EXERCISE DETAILS: Please retype the data in full and exactly; the pictures are not part of the copy.
**** DATA SEGMENT
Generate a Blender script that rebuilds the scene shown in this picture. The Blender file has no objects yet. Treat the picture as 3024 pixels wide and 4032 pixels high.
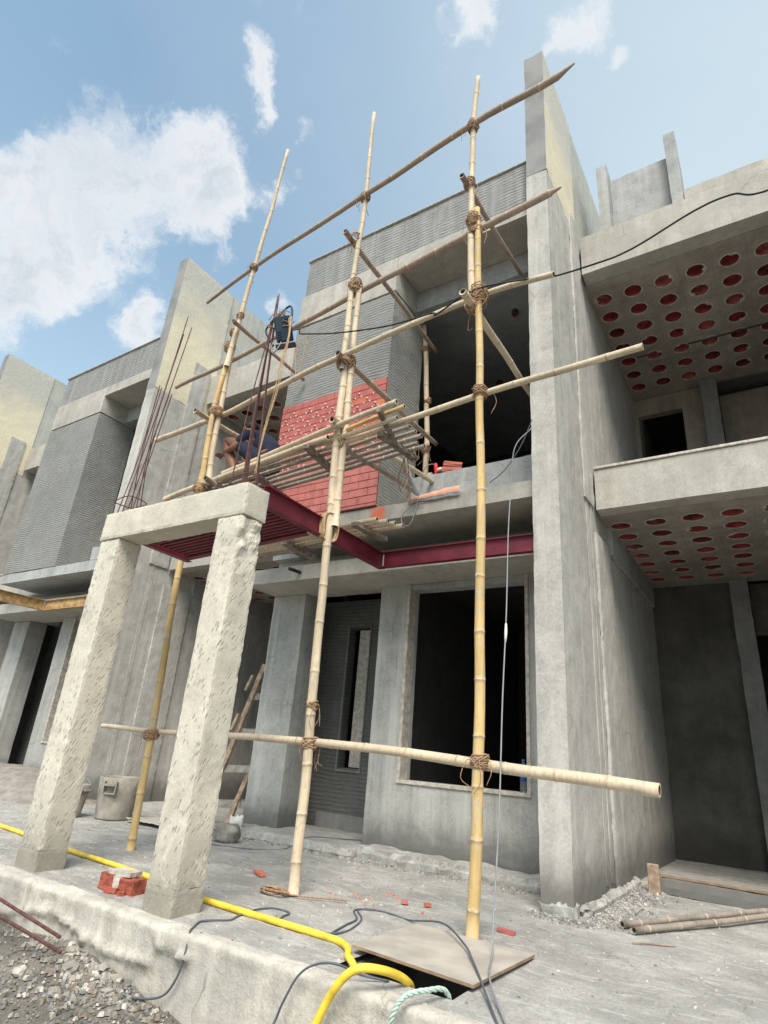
import bpy, bmesh, math, random
from mathutils import Vector, Matrix, noise as mn
random.seed(7)
PI = math.pi
scene = bpy.context.scene
COL = scene.collection

# ------------------------------------------------------------------ camera
cam_d = bpy.data.cameras.new('camera')
cam = bpy.data.objects.new('camera', cam_d)
COL.objects.link(cam)
scene.camera = cam
cam_d.sensor_fit = 'VERTICAL'
cam_d.sensor_height = 36.0
cam_d.lens = 36.0 * 2341.915 / 4032.0
cam_d.clip_end = 2000
_a, _b, _c = -0.597400346, 0.384515705, 0.0820131734
_f = Vector((math.sin(_a) * math.cos(_b), math.cos(_a) * math.cos(_b), math.sin(_b)))
_r = Vector((math.cos(_a), -math.sin(_a), 0))
_u = _r.cross(_f)
_r2 = _r * math.cos(_c) + _u * math.sin(_c)
_u2 = -_r * math.sin(_c) + _u * math.cos(_c)
cam.matrix_world = Matrix(((_r2.x, _u2.x, -_f.x, 0), (_r2.y, _u2.y, -_f.y, 0), (_r2.z, _u2.z, -_f.z, 1.0), (0, 0, 0, 1)))

# ------------------------------------------------------------------ sun, exposure
SUN_EL, SUN_AZ = math.radians(52), math.radians(150)      # azimuth clockwise from +Y
sd = Vector((math.sin(SUN_AZ) * math.cos(SUN_EL), math.cos(SUN_AZ) * math.cos(SUN_EL), math.sin(SUN_EL)))
sun_d = bpy.data.lights.new('sun', 'SUN')
sun_d.energy = 1.5
sun_d.angle = math.radians(32)
sun_d.color = (1.0, 0.93, 0.845)
sun = bpy.data.objects.new('sun', sun_d)
COL.objects.link(sun)
sun.rotation_euler = sd.to_track_quat('Z', 'Y').to_euler()
scene.view_settings.view_transform = 'Standard'
scene.view_settings.look = 'None'
scene.view_settings.gamma = 1
scene.view_settings.use_curve_mapping = False
scene.view_settings.exposure = 1.52
scene.cycles.max_bounces = 6
scene.cycles.diffuse_bounces = 4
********
REPLY:
Generate a Blender script that rebuilds the scene shown in this picture. The Blender file has no objects yet. Treat the picture as 3024 pixels wide and 4032 pixels high.
import bpy, bmesh, math, random
from mathutils import Vector, Matrix, noise as mn
random.seed(7)
PI = math.pi
scene = bpy.context.scene
COL = scene.collection

# ------------------------------------------------------------------ camera
cam_d = bpy.data.cameras.new('camera')
cam = bpy.data.objects.new('camera', cam_d)
COL.objects.link(cam)
scene.camera = cam
cam_d.sensor_fit = 'VERTICAL'
cam_d.sensor_height = 36.0
cam_d.lens = 36.0 * 2341.915 / 4032.0
cam_d.clip_end = 2000
_a, _b, _c = -0.597400346, 0.384515705, 0.0820131734
_f = Vector((math.sin(_a) * math.cos(_b), math.cos(_a) * math.cos(_b), math.sin(_b)))
_r = Vector((math.cos(_a), -math.sin(_a), 0))
_u = _r.cross(_f)
_r2 = _r * math.cos(_c) + _u * math.sin(_c)
_u2 = -_r * math.sin(_c) + _u * math.cos(_c)
cam.matrix_world = Matrix(((_r2.x, _u2.x, -_f.x, 0), (_r2.y, _u2.y, -_f.y, 0), (_r2.z, _u2.z, -_f.z, 1.0), (0, 0, 0, 1)))

# ------------------------------------------------------------------ sun, exposure
SUN_EL, SUN_AZ = math.radians(52), math.radians(150)      # azimuth clockwise from +Y
sd = Vector((math.sin(SUN_AZ) * math.cos(SUN_EL), math.cos(SUN_AZ) * math.cos(SUN_EL), math.sin(SUN_EL)))
sun_d = bpy.data.lights.new('sun', 'SUN')
sun_d.energy = 1.5
sun_d.angle = math.radians(32)
sun_d.color = (1.0, 0.93, 0.845)
sun = bpy.data.objects.new('sun', sun_d)
COL.objects.link(sun)
sun.rotation_euler = sd.to_track_quat('Z', 'Y').to_euler()
scene.view_settings.view_transform = 'Standard'
scene.view_settings.look = 'None'
scene.view_settings.gamma = 1
scene.view_settings.use_curve_mapping = False
scene.view_settings.exposure = 1.52
scene.cycles.max_bounces = 6
scene.cycles.diffuse_bounces = 4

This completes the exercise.